Word for word, transcribe the lines below and drop the pictures.

• Dataset section:

────────────────────

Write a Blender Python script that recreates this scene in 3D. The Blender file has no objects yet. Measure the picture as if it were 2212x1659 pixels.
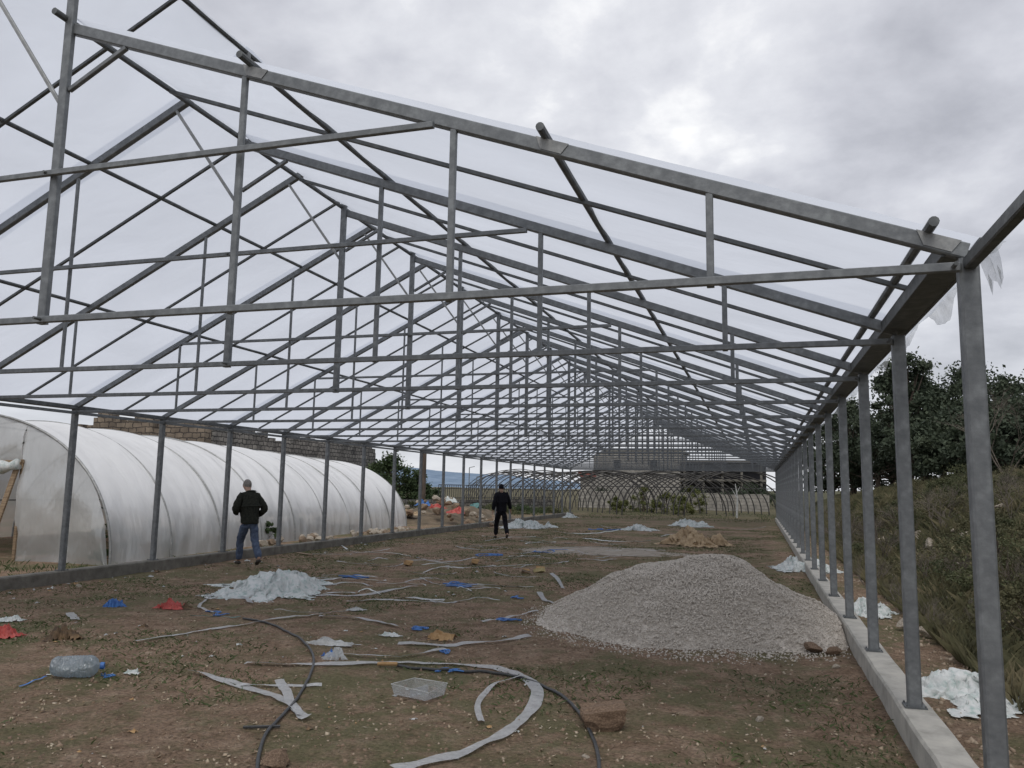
import bpy, bmesh, math, random, numpy as np
from mathutils import Vector, Matrix, noise, Euler
R=math.radians
random.seed(7); rng=np.random.default_rng(7)
sc=bpy.context.scene; COL=sc.collection
# ---------------- camera (fitted) -----------------
f,th,ps,rho=1715.42,0.12861,0.29965,0.01743
XR,XL,ZE,Y0,S,XK,ZR,ZT=1.069,-11.399,1.193,4.530,2.1593,-5.040,3.489,4.419
CH=1.75
ZE+=CH; ZR+=CH; ZT+=CH; ZK=CH-1.55
F=Vector((-math.sin(ps)*math.cos(th),math.cos(ps)*math.cos(th),math.sin(th)))
R0=Vector((math.cos(ps),math.sin(ps),0)); U0=R0.cross(F)
RR=R0*math.cos(rho)+U0*math.sin(rho); UU=-R0*math.sin(rho)+U0*math.cos(rho)
cd=bpy.data.cameras.new('camera'); cam=bpy.data.objects.new('camera',cd); COL.objects.link(cam); sc.camera=cam
cam.matrix_world=Matrix(((RR.x,UU.x,-F.x,0),(RR.y,UU.y,-F.y,0),(RR.z,UU.z,-F.z,CH),(0,0,0,1)))
cd.sensor_width=36; cd.lens=f/2212*36; cd.clip_start=.05; cd.clip_end=9000
def ray(px,py):
    return (RR*((px-1106)/f)-UU*((py-829.5)/f)+F)
def G(px,py,z=0.):
    d=ray(px,py); t=(z-CH)/d.z
    return Vector((d.x*t,d.y*t,z))
def P(px,py,Y):
    d=ray(px,py); t=Y/d.y
    return Vector((d.x*t,Y,CH+d.z*t))
NT=22
YE=Y0+S*(NT-1)
# ---------------- materials -----------------
def newmat(name):
    m=bpy.data.materials.new(name); m.use_nodes=True; nt=m.node_tree
    for n in list(nt.nodes): nt.nodes.remove(n)
    o=nt.nodes.new('ShaderNodeOutputMaterial'); return m,nt,o
def ramp(nt,stops,interp='LINEAR'):
    r=nt.nodes.new('ShaderNodeValToRGB'); cr=r.color_ramp; cr.interpolation=interp
    while len(cr.elements)<len(stops): cr.elements.new(.5)
    for e,(p_,c) in zip(cr.elements,stops): e.position=p_; e.color=(*c,1)
    return r
def noisen(nt,vec,scale,detail=5,rough=.6,dist=0):
    n=nt.nodes.new('ShaderNodeTexNoise'); n.inputs['Scale'].default_value=scale; n.inputs['Detail'].default_value=detail
    n.inputs['Roughness'].default_value=rough; n.inputs['Distortion'].default_value=dist
    if vec: nt.links.new(vec,n.inputs['Vector'])
    return n
def M(name,c1,c2,scale=8,rough=.8,bump=.2,metal=0,c3=None,stretch=None,bscale=None,detail=6,trans=0,spec=.5,bdist=.02):
    m,nt,o=newmat(name)
    tc=nt.nodes.new('ShaderNodeTexCoord'); v=tc.outputs['Object']
    if stretch:
        mp=nt.nodes.new('ShaderNodeMapping'); mp.inputs['Scale'].default_value=stretch; nt.links.new(v,mp.inputs['Vector']); v=mp.outputs[0]
    n=noisen(nt,v,scale,detail)
    st=[(.35,c1),(.65,c2)] if c3 is None else [(.3,c1),(.5,c3),(.7,c2)]
    r=ramp(nt,st); nt.links.new(n.outputs['Fac'],r.inputs['Fac'])
    b=nt.nodes.new('ShaderNodeBsdfPrincipled'); nt.links.new(r.outputs[0],b.inputs['Base Color'])
    b.inputs['Roughness'].default_value=rough; b.inputs['Metallic'].default_value=metal
    b.inputs['Specular IOR Level'].default_value=spec
    if bump:
        n2=noisen(nt,v,bscale or scale*3,6); bp=nt.nodes.new('ShaderNodeBump'); bp.inputs['Strength'].default_value=bump; bp.inputs['Distance'].default_value=bdist
        nt.links.new(n2.outputs['Fac'],bp.inputs['Height']); nt.links.new(bp.outputs[0],b.inputs['Normal'])
    out=b.outputs[0]
    if trans:
        t=nt.nodes.new('ShaderNodeBsdfTranslucent'); nt.links.new(r.outputs[0],t.inputs['Color'])
        mx=nt.nodes.new('ShaderNodeMixShader'); mx.inputs[0].default_value=trans; nt.links.new(out,mx.inputs[1]); nt.links.new(t.outputs[0],mx.inputs[2]); out=mx.outputs[0]
    nt.links.new(out,o.inputs['Surface']); return m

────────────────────

• Response to this exercise:
Write a Blender Python script that recreates this scene in 3D. The Blender file has no objects yet. Measure the picture as if it were 2212x1659 pixels.
import bpy, bmesh, math, random, numpy as np
from mathutils import Vector, Matrix, noise, Euler
R=math.radians
random.seed(7); rng=np.random.default_rng(7)
sc=bpy.context.scene; COL=sc.collection
# ---------------- camera (fitted) -----------------
f,th,ps,rho=1715.42,0.12861,0.29965,0.01743
XR,XL,ZE,Y0,S,XK,ZR,ZT=1.069,-11.399,1.193,4.530,2.1593,-5.040,3.489,4.419
CH=1.75
ZE+=CH; ZR+=CH; ZT+=CH; ZK=CH-1.55
F=Vector((-math.sin(ps)*math.cos(th),math.cos(ps)*math.cos(th),math.sin(th)))
R0=Vector((math.cos(ps),math.sin(ps),0)); U0=R0.cross(F)
RR=R0*math.cos(rho)+U0*math.sin(rho); UU=-R0*math.sin(rho)+U0*math.cos(rho)
cd=bpy.data.cameras.new('camera'); cam=bpy.data.objects.new('camera',cd); COL.objects.link(cam); sc.camera=cam
cam.matrix_world=Matrix(((RR.x,UU.x,-F.x,0),(RR.y,UU.y,-F.y,0),(RR.z,UU.z,-F.z,CH),(0,0,0,1)))
cd.sensor_width=36; cd.lens=f/2212*36; cd.clip_start=.05; cd.clip_end=9000
def ray(px,py):
    return (RR*((px-1106)/f)-UU*((py-829.5)/f)+F)
def G(px,py,z=0.):
    d=ray(px,py); t=(z-CH)/d.z
    return Vector((d.x*t,d.y*t,z))
def P(px,py,Y):
    d=ray(px,py); t=Y/d.y
    return Vector((d.x*t,Y,CH+d.z*t))
NT=22
YE=Y0+S*(NT-1)
# ---------------- materials -----------------
def newmat(name):
    m=bpy.data.materials.new(name); m.use_nodes=True; nt=m.node_tree
    for n in list(nt.nodes): nt.nodes.remove(n)
    o=nt.nodes.new('ShaderNodeOutputMaterial'); return m,nt,o
def ramp(nt,stops,interp='LINEAR'):
    r=nt.nodes.new('ShaderNodeValToRGB'); cr=r.color_ramp; cr.interpolation=interp
    while len(cr.elements)<len(stops): cr.elements.new(.5)
    for e,(p_,c) in zip(cr.elements,stops): e.position=p_; e.color=(*c,1)
    return r
def noisen(nt,vec,scale,detail=5,rough=.6,dist=0):
    n=nt.nodes.new('ShaderNodeTexNoise'); n.inputs['Scale'].default_value=scale; n.inputs['Detail'].default_value=detail
    n.inputs['Roughness'].default_value=rough; n.inputs['Distortion'].default_value=dist
    if vec: nt.links.new(vec,n.inputs['Vector'])
    return n
def M(name,c1,c2,scale=8,rough=.8,bump=.2,metal=0,c3=None,stretch=None,bscale=None,detail=6,trans=0,spec=.5,bdist=.02):
    m,nt,o=newmat(name)
    tc=nt.nodes.new('ShaderNodeTexCoord'); v=tc.outputs['Object']
    if stretch:
        mp=nt.nodes.new('ShaderNodeMapping'); mp.inputs['Scale'].default_value=stretch; nt.links.new(v,mp.inputs['Vector']); v=mp.outputs[0]
    n=noisen(nt,v,scale,detail)
    st=[(.35,c1),(.65,c2)] if c3 is None else [(.3,c1),(.5,c3),(.7,c2)]
    r=ramp(nt,st); nt.links.new(n.outputs['Fac'],r.inputs['Fac'])
    b=nt.nodes.new('ShaderNodeBsdfPrincipled'); nt.links.new(r.outputs[0],b.inputs['Base Color'])
    b.inputs['Roughness'].default_value=rough; b.inputs['Metallic'].default_value=metal
    b.inputs['Specular IOR Level'].default_value=spec
    if bump:
        n2=noisen(nt,v,bscale or scale*3,6); bp=nt.nodes.new('ShaderNodeBump'); bp.inputs['Strength'].default_value=bump; bp.inputs['Distance'].default_value=bdist
        nt.links.new(n2.outputs['Fac'],bp.inputs['Height']); nt.links.new(bp.outputs[0],b.inputs['Normal'])
    out=b.outputs[0]
    if trans:
        t=nt.nodes.new('ShaderNodeBsdfTranslucent'); nt.links.new(r.outputs[0],t.inputs['Color'])
        mx=nt.nodes.new('ShaderNodeMixShader'); mx.inputs[0].default_value=trans; nt.links.new(out,mx.inputs[1]); nt.links.new(t.outputs[0],mx.inputs[2]); out=mx.outputs[0]
    nt.links.new(out,o.inputs['Surface']); return m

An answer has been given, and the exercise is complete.